Had we not been well under cover no doubt there would not have been many of us left, our horses got the worst of it, but out of all the shells that came down there were few casualties. We were about an hour under fire when the French came up and took the task off our hands. It was worse the second day when we had a proper battle all along the line, we got worse shelling than ever but the Germans got back all they gave and with plenty to spare. The same battle is still going on but I hope it will soon be over, we have never been under the same amount of fire since but we got quite enough of it in the first two days to last us out. The German heavy guns do not do much damage considering the amount of shells they fire but they do make an awful mess of anything they land on top of, you feel like crawling down a rabbit hole when you hear them coming although the shell has gone by when you hear it. , I have been fighting all the time in the vicinity of Ypres - where the hardest fighting has been going on - first in one action and then another.It has been a most terrible time, although what we had was nothing to what the infantry had to go through. the losses in my battery have been very heavy, out of the 120 men we started with 12 have been killed and 20 wounded. we seemed to be very unfortunate as wherever we were the Germans always found us, I did not see the attacks as we were always behind, but we covered our infantry with our guns when they were into the Prussian Guards, and the site of the ground after they retired over it was awful. It was littered with nothing but dead and dying men. It has always been the same whenever the Germans have tried to break through, they were pushed back leaving thousands of dead behind, but they have made us suffer heavy casualties too. I don`t think the Germans can last much longer as the number they are losing must tell in the end. The way they shell towns and villages is the worst, one village we were in was a very nice place, but when we went through it one day it was a very different; there was not a house that did not have a shell in it, some were blown clean down, others had their roof blown off and great gaps in the walls while dead men lay about the streets, they were still shelling this place as we went through and we had to gallop as hard as we could to get through it.

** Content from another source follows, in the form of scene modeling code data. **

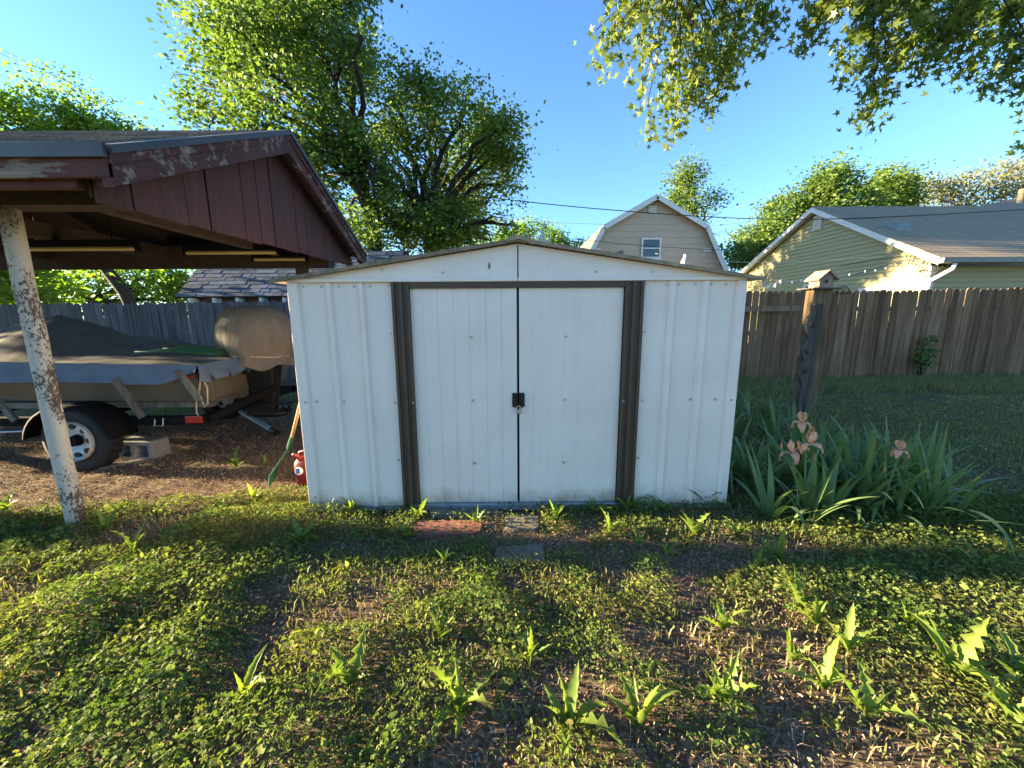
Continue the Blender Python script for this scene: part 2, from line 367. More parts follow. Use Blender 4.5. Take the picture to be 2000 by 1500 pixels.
def ground_region(n, x0,x1,y0,y1, r=rng):
    return np.stack([x0+r.random(n)*(x1-x0), y0+r.random(n)*(y1-y0)],1)
def in_view(P, pad=.9):   # the patch of ground round the photographer
    hw=1.05+1.36*(P[:,1]+2.69)*.98+pad
    return np.abs(P[:,0])<hw
def ground_cover():
    P=ground_region(380000,-7,6.5,-2.0,.9); P=P[in_view(P)]
    d=vnoise(P[:,0],P[:,1],1.7,11)*.5+vnoise(P[:,0],P[:,1],5.5,12)*.45+.05*np.clip((-P[:,0])/2,-.4,1.2)+.06*np.clip(P[:,0]-.8,0,1)+.015
    d+=.18*np.exp(-((P[:,1]+.15)/.28)**2)*(P[:,0]>-1.4)
    tc=ground_region(150,-6,6,-2.0,.4); tr_=.05+.12*rng.random(len(tc))**1.5; tuft=np.zeros(len(P))
    for (cx_,cy_),r_ in zip(tc,tr_):
        q=((P[:,0]-cx_)**2+(P[:,1]-cy_)**2)/r_**2; tuft=np.maximum(tuft,np.exp(-q)*(.4+r_*5))
    d+=.30*tuft+.01
    ok=rng.random(len(P))<np.clip((d-.34)*4.2,0.06,1)
    dirt=(P[:,0]<-1.55)&(P[:,1]>.02+.35*np.clip((P[:,0]+2.6)/1,0,1)+.25*(vnoise(P[:,0],P[:,1],3,13)-.5))
    shed=(np.abs(P[:,0])<1.55)&(P[:,1]>-.02)
    path=(np.abs(P[:,0]+.02)<.17)&(P[:,1]>-.66)&(P[:,1]<-.05)|(P[:,0]>-.72)&(P[:,0]<-.15)&(P[:,1]>-.46)
    right=(P[:,0]>1.5)&(P[:,1]>.1)
    ok&=~dirt&~shed&~right&(~path|(rng.random(len(P))<.12)); P=P[ok]; d=d[ok]; tuft=tuft[ok]
    h=np.clip((d-.33)*.17,0.004,.075)*rng.random(len(P))**.6+.008+.05*tuft*rng.random(len(P))
    size=.0048+.0082*rng.random(len(P))**1.4
    P3=np.column_stack([P,ground_z(P[:,0],P[:,1])+h])
    kind=vnoise(P[:,0],P[:,1],2.6,14)+.25*(rng.random(len(P))-.5)
    u=rng.random(len(P)); a=(kind<.50)&(u<.8); b=(~a)&((kind<.60)|(u<.3)); c=~a&~b
    size*=np.where(rng.random(len(P))<.08,1.7,1.0)
    V1,F1=scatter(P3[a],*TREF,size[a],1.3); V2,F2=scatter(P3[b],*LEAF6,size[b]*1.8,.8); V3,F3=scatter(P3[c],*NARROW,size[c]*2.4,.35)
    me=np_mesh('ground_cover',np.concatenate([V1,V2,V3]),np.concatenate([F1,F2+len(V1),F3+len(V1)+len(V2)]),M['cover'])
    tag(link('ground_cover',me),'low green creeping weeds covering the ground before the shed','ground cover',kind='stuff')
    # dry litter and flakes
    Q=ground_region(260000,-7,6.5,-2.0,2.8); hw=in_view(Q)&~((np.abs(Q[:,0])<1.55)&(Q[:,1]>-.02))&~((Q[:,0]>1.5)&(Q[:,1]>.3))
    Q=Q[hw]; k=rng.random(len(Q))<np.where((Q[:,0]<-1.5)&(Q[:,1]>0),.55,.8); Q=Q[k]
    Q3=np.column_stack([Q,ground_z(Q[:,0],Q[:,1])+.004+.012*rng.random(len(Q))])
    V,F=scatter(Q3,*LEAF4,.007+.016*rng.random(len(Q))**2,.25)
    tag(link('dry_litter',np_mesh('dry_litter',V,F,M['litter'])),'brown dry leaf litter and clippings on the soil','leaf litter',kind='stuff')
    W=ground_region(60000,-7,6.5,-2.0,1.2); W=W[in_view(W)&~((np.abs(W[:,0])<1.55)&(W[:,1]>-.05))&~((W[:,0]>1.5)&(W[:,1]>.2))]
    W=W[vnoise(W[:,0],W[:,1],1.9,24)+.3*rng.random(len(W))>.55]; W3=np.column_stack([W,ground_z(W[:,0],W[:,1])+.004])
    blades('dry_stems',W3,.012,.045,'thin straw-coloured dead stems matted over the bare soil','litter',2.2,.38)
    # fine grass stems among the weeds
    G=ground_region(20000,-7,6.5,-2.0,.3); G=G[in_view(G)&~((np.abs(G[:,0])<1.55)&(G[:,1]>-.05))&~((G[:,0]<-1.6)&(G[:,1]>0))]
    g=vnoise(G[:,0],G[:,1],2.2,21)>.5; G=G[g]; G3=np.column_stack([G,ground_z(G[:,0],G[:,1])])
    blades('grass_blades',G3,.03,.08,'thin grass stems scattered among the low weeds')
def blades(name,P,l0,l1,label,mat='grass',lean=.6,wk=1.0):
    n=len(P); az=rng.random(n)*2*np.pi; ln=l0+(l1-l0)*rng.random(n); le=lean*rng.random(n)
    dx,dy=np.cos(az),np.sin(az); w=(.0022+.0018*rng.random(n))*wk
    base=P; mid=P+np.column_stack([dx*le*ln*.35,dy*le*ln*.35,ln*.6]); tip=P+np.column_stack([dx*le*ln,dy*le*ln,ln*(1-.35*le)])
    s=np.column_stack([-dy*w,dx*w,np.zeros(n)])
    V=np.stack([base-s,base+s,mid+s,mid-s,tip],1).reshape(-1,3); o=(np.arange(n)*5)[:,None]
    F=np.concatenate([o+[[0,1,2]],o+[[0,2,3]],o+[[3,2,4]]])
    tag(link(name,np_mesh(name,V,F,M[mat])),label,'grass',kind='stuff')
def lawn():
    P=ground_region(150000,1.5,14,-.5,5.6); x,y=P[:,0],P[:,1]
    keep=(y>.0+.3*(vnoise(x,y,2,31)-.5)-.25*(x>3))&(rng.random(len(P))<np.clip(1.5-y*.12-x*.045,.25,1))&(vnoise(x,y,1.3,32)+.4*vnoise(x,y,7,33)>.42)
    P=P[keep]; P3=np.column_stack([P,ground_z(P[:,0],P[:,1])-.004])
    far=P[:,1]>3.9
    blades('lawn_grass',P3[~far],.025,.06,'short shaded lawn grass right of the shed')
    Q=np.concatenate([P3[far],np.column_stack([ground_region(9000,6,14,4.3,5.55),np.zeros(9000)])])
    blades('tall_grass',Q,.05,.17,'longer unmown grass along the foot of the brown fence')
    D=ground_region(34000,1.8,13,.2,5.4); D=D[vnoise(D[:,0],D[:,1],1.5,35)>.4]; D3=np.column_stack([D,ground_z(D[:,0],D[:,1])+.02])
    V,F=scatter(D3,*LEAF4,.012+.02*rng.random(len(D)),.8)
    tag(link('grass_clippings',np_mesh('grass_clippings',V,F,M['litter'])),'pale dry grass clippings strewn over the shaded lawn','clippings',kind='stuff')
    B=ground_region(9000,-7,-1.7,2.6,5.3); B=B[vnoise(B[:,0],B[:,1],1.4,36)>.5]; B3=np.column_stack([B,np.zeros(len(B))])
    blades('rough_grass',B3,.04,.14,'patchy rough grass beyond the boat trailer','cover')
ground_cover(); lawn()

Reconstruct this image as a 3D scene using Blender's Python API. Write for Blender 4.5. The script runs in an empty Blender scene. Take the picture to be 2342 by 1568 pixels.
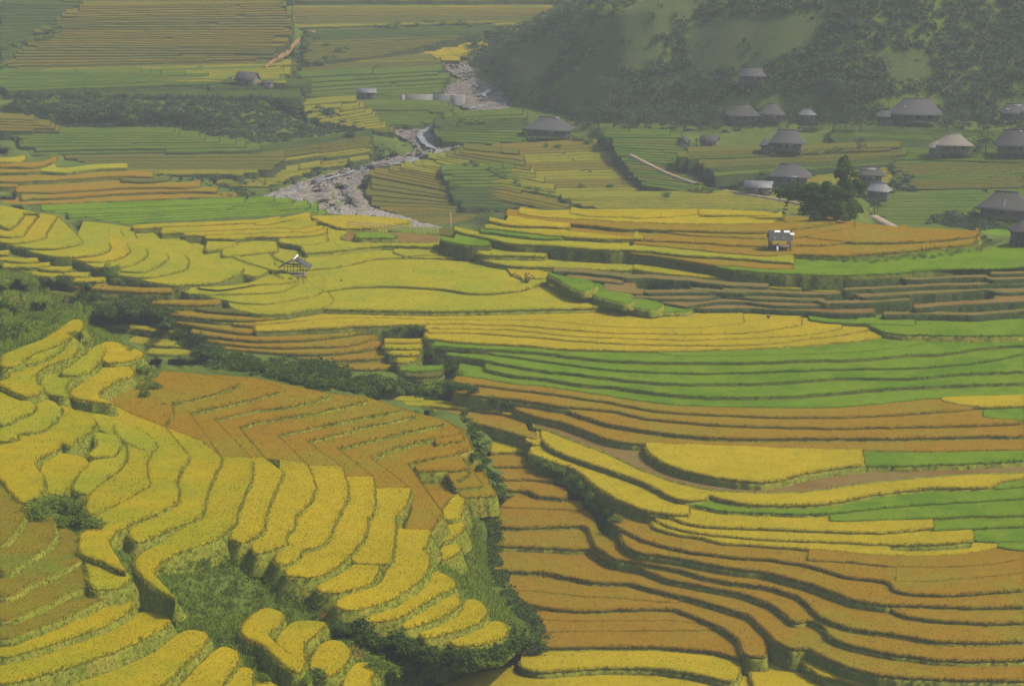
import bpy, math, random
import numpy as np
from mathutils import Vector
from mathutils.geometry import tessellate_polygon
random.seed(7); rng = np.random.default_rng(7)
R = math.radians
scene = bpy.context.scene
COL = scene.collection
CAMZ = 110.0; TH = R(12.0); FL = 1171/math.tan(R(10.0))
CT, ST = math.cos(TH), math.sin(TH)
# ---------------------------------------------------------------- camera geometry helpers
def unproj(P, z):
    P = np.asarray(P, float).reshape(-1, 2)
    a = (P[:, 0]-1171)/FL; b = (784-P[:, 1])/FL
    dx = a; dy = CT+b*ST; dz = -ST+b*CT
    t = (np.asarray(z)-CAMZ)/dz
    return np.stack([dx*t, dy*t, np.zeros(len(P))+z], 1)
def slant(y, z):
    b = (784-y)/FL
    return (z-CAMZ)/(-ST+b*CT)*math.hypot(1, b)
def ppm(y, z): return FL/slant(y, z)

# ---------------------------------------------------------------- object helpers
def tag(o, label=None, cat=None, group=None, kind=None):
    if label: o['label'] = label
    if cat: o['category'] = cat
    if group: o['group'] = group
    if kind: o['kind'] = kind
    return o
class MB:
    """collects geometry, builds ONE mesh"""
    def __init__(s): s.v = []; s.f = []; s.n = 0; s.a = []; s.b = []
    def add(s, V, F, var=.5, stem=0.):
        V = np.asarray(V, float).reshape(-1, 3); k = len(V)
        s.v.append(V)
        F = [tuple(i+s.n for i in f) for f in F] if not isinstance(F, np.ndarray) else (F+s.n)
        s.f.append(F); s.n += k
        s.a.append(np.zeros(k)+var); s.b.append(np.zeros(k)+stem)
    def box(s, c, d, rz=0, var=.5, stem=0.):
        x, y, z = d[0]/2, d[1]/2, d[2]/2
        V = np.array([(i*x, j*y, k*z) for k in (-1, 1) for (i, j) in ((-1, -1), (1, -1), (1, 1), (-1, 1))])
        cz, sz = math.cos(rz), math.sin(rz)
        V = np.stack([V[:, 0]*cz-V[:, 1]*sz, V[:, 0]*sz+V[:, 1]*cz, V[:, 2]], 1)+np.array(c)
        s.add(V, [(3, 2, 1, 0), (4, 5, 6, 7), (0, 1, 5, 4), (1, 2, 6, 5), (2, 3, 7, 6), (3, 0, 4, 7)], var, stem)
    def tube(s, pts, rad, n=6, var=.5):
        pts = [Vector(p) for p in pts]
        rads = rad if hasattr(rad, '__len__') else [rad]*len(pts)
        V = []
        for i, p in enumerate(pts):
            d = (pts[min(i+1, len(pts)-1)]-pts[max(i-1, 0)]).normalized()
            u = d.cross(Vector((0.3, 1, 0.1))).normalized(); w = d.cross(u)
            for k in range(n):
                t = 2*math.pi*k/n
                V.append(p+(u*math.cos(t)+w*math.sin(t))*rads[i])
        F = [(i*n+k, i*n+(k+1) % n, (i+1)*n+(k+1) % n, (i+1)*n+k) for i in range(len(pts)-1) for k in range(n)]
        F.append(tuple(range(n))[::-1]); F.append(tuple((len(pts)-1)*n+k for k in range(n)))
        s.add([tuple(v) for v in V], F, var)
    def build(s, name, mat, parent=None, smooth=False):
        V = np.concatenate(s.v) if s.v else np.zeros((0, 3))
        me = bpy.data.meshes.new(name)
        sizes = []; idx = []
        for F in s.f:
            if isinstance(F, np.ndarray):
                sizes.append(np.full(len(F), F.shape[1])); idx.append(F.reshape(-1))
            else:
                sizes.append(np.array([len(f) for f in F], int)); idx.append(np.array([i for f in F for i in f], int))
        sizes = np.concatenate(sizes); idx = np.concatenate(idx)
        me.vertices.add(len(V)); me.vertices.foreach_set('co', V.astype(np.float32).ravel())
        me.loops.add(len(idx)); me.loops.foreach_set('vertex_index', idx.astype(np.int32))
        me.polygons.add(len(sizes))
        st = np.concatenate([[0], np.cumsum(sizes)[:-1]])
        me.polygons.foreach_set('loop_start', st.astype(np.int32))
        try: me.polygons.foreach_set('loop_total', sizes.astype(np.int32))
        except Exception: pass
        if smooth: me.polygons.foreach_set('use_smooth', np.ones(len(sizes), bool))
        me.update(calc_edges=True)
        for nm, arr in (('var', s.a), ('stem', s.b)):
            at = me.attributes.new(nm, 'FLOAT', 'POINT')
            at.data.foreach_set('value', np.concatenate(arr).astype(np.float32))
        me.materials.append(mat)
        o = bpy.data.objects.new(name, me); COL.objects.link(o)
        if parent: o.parent = parent
        return o
def empty(name, loc, rz=0):
    o = bpy.data.objects.new(name, None); o.location = loc; o.rotation_euler = (0, 0, rz)
    COL.objects.link(o); return o

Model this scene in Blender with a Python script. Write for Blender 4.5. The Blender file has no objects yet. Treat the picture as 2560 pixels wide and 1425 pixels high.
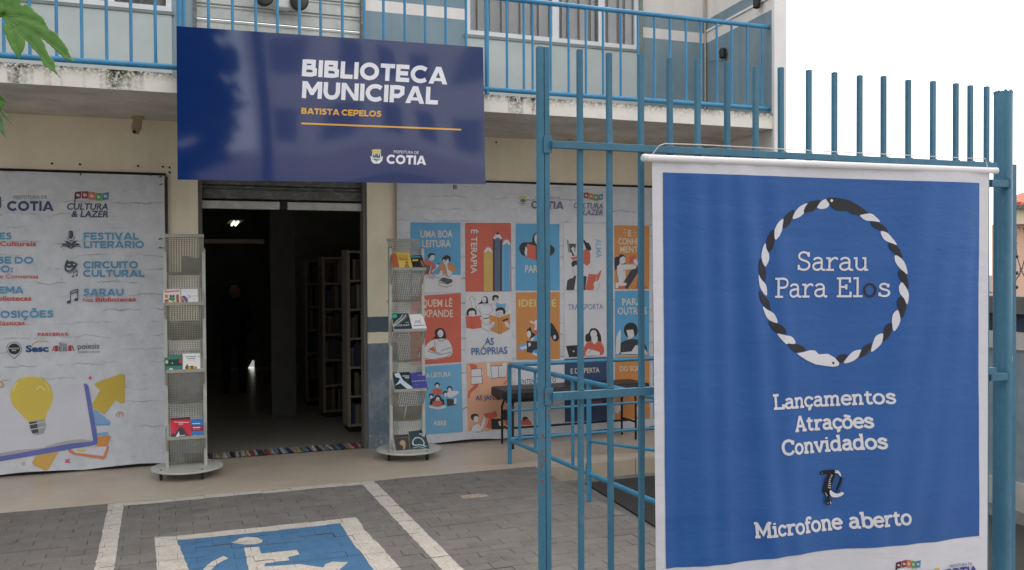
import bpy, bmesh, math, random
from mathutils import Vector, Matrix, noise
from mathutils.geometry import tessellate_polygon

SC = bpy.context.scene
COL = SC.collection
R = math.radians

# ------------------------------------------------------------------ camera
F_PX = 2287.0                      # focal length in pixels of the 2560 x 1425 photograph
YAW, PITCH, ROLL, EYE = R(20.83), R(-0.90), R(0.30), 1.65
_cy, _sy = math.cos(YAW), math.sin(YAW)
FWD = Vector((_sy * math.cos(PITCH), _cy * math.cos(PITCH), math.sin(PITCH)))
_r = Vector((_cy, -_sy, 0))
_d = FWD.cross(_r)
_c, _s = math.cos(ROLL), math.sin(ROLL)
RIGHT = _c * _r + _s * _d
DOWN = -_s * _r + _c * _d
cam_data = bpy.data.cameras.new('camera')
cam_data.sensor_width = 36.0
cam_data.lens = 36.0 * F_PX / 2560.0
cam_data.clip_start = 0.05
cam_data.clip_end = 900
cam = bpy.data.objects.new('camera', cam_data)
COL.objects.link(cam)
rot = Matrix((RIGHT, -DOWN, -FWD)).transposed()
cam.matrix_world = Matrix.Translation((0, 0, EYE)) @ rot.to_4x4()
SC.camera = cam

# ------------------------------------------------------------------ sky, sun, exposure
world = bpy.data.worlds.new('World')
SC.world = world
world.use_nodes = True
wn = world.node_tree.nodes
wl = world.node_tree.links
wn.clear()
sky = wn.new('ShaderNodeTexSky')
sky.sky_type = 'NISHITA'
sky.sun_disc = False
SUN_ELEV, SUN_AZ = R(60), R(35)    # azimuth clockwise from +Y
sky.sun_elevation = SUN_ELEV
sky.sun_rotation = SUN_AZ
sky.air_density = 1.0
sky.dust_density = 4.0
sky.ozone_density = 1.0
bg = wn.new('ShaderNodeBackground')
bg.inputs['Strength'].default_value = 0.10
bg2 = wn.new('ShaderNodeBackground')          # thin bright cloud veil over the whole sky
bg2.inputs['Color'].default_value = (1.0, 0.97, 0.925, 1)
bg2.inputs['Strength'].default_value = 1.0
add = wn.new('ShaderNodeAddShader')
wo = wn.new('ShaderNodeOutputWorld')
wl.new(sky.outputs[0], bg.inputs[0])
wl.new(bg.outputs[0], add.inputs[0])
wl.new(bg2.outputs[0], add.inputs[1])
wl.new(add.outputs[0], wo.inputs[0])
sd = bpy.data.lights.new('sun', 'SUN')
sd.energy = 0.6
sd.angle = R(25)
sd.color = (1.0, 0.95, 0.88)
sun = bpy.data.objects.new('sun', sd)
COL.objects.link(sun)
sun.rotation_euler = (math.pi / 2 - SUN_ELEV, 0, math.pi - SUN_AZ)
SC.view_settings.view_transform = 'Standard'
SC.view_settings.look = 'None'
SC.view_settings.exposure = 0.38
SC.view_settings.gamma = 1.0
SC.view_settings.use_curve_mapping = False
SC.cycles.max_bounces = 8
SC.cycles.use_denoising = True

# ------------------------------------------------------------------ helpers: where a line of sight meets a real plane
EYEV = Vector((0, 0, EYE))
def ray(px, py): return FWD * F_PX + RIGHT * (px - 1280) + DOWN * (py - 712.5)
def at_y(px, py, y):
    q = ray(px, py); return EYEV + q * (y / q.y)
def at_z(px, py, z):
    q = ray(px, py); return EYEV + q * ((z - EYE) / q.z)
def at_x(px, py, x):
    q = ray(px, py); return EYEV + q * (x / q.x)
def at_plane(px, py, p0, n):
    q = ray(px, py); return EYEV + q * ((p0 - EYEV).dot(n) / q.dot(n))

# ------------------------------------------------------------------ helpers: tags
def tag(o, label=None, category=None, group=None, kind=None):
    if label: o['label'] = label
    if category: o['category'] = category
    if group: o['group'] = group
    if kind: o['kind'] = kind
    return o
def empty(name, loc=(0, 0, 0), **k):
    o = bpy.data.objects.new(name, None)
    o.empty_display_size = 0.1
    COL.objects.link(o)
    o.location = loc
    return tag(o, **k)
def link(name, me, parent=None, **k):
    o = bpy.data.objects.new(name, me)
    COL.objects.link(o)
    if parent is not None:
        o.parent = parent
        w = Vector((0, 0, 0)); p = parent
        while p is not None: w += p.location; p = p.parent
        o.location = -w
    return tag(o, **k)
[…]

Ypres was a very nice town indeed when we first went into it, it had a beautiful town hall hundreds of years old, but it is destroyed like the rest now, the Germans have never had it and never will. There must be hundreds of people buried in the ruins of these places, some of them won`t leave their homes and so they go under with them.No doubt you will be pleased to hear that I have come out of the firing line, I have been out about a week and am glad of a rest, as it is very trying fighting day after day without any rest at all and sometimes all night. I told you what my fist two days action was like, I have never been under the same amount of shell fire since. When the bigger shells from the " Jack Johnsons " land in a ploughed field or soft ground they blow up yards of earth right up into the air, and make a hole big enough to put a horse in. It is when they land on hard ground they do the damage, the splinters are blown in all directions and there is not much chance for anybody near.One shell landed on one of our wagon wheels and blew the team and men to pieces, they cause fearful damage when they land in the right place, but they do not land very often among us, they weigh I should think between 60 and 80 pounds and some of them more than that. Considering the number fired they must waste an awful lot of ammunition, they have a very demoralising effect on troops, they come down with a crash that shakes everything. I have never been able to run up against any Keswick chaps out here I expect I have been in a different part of the line.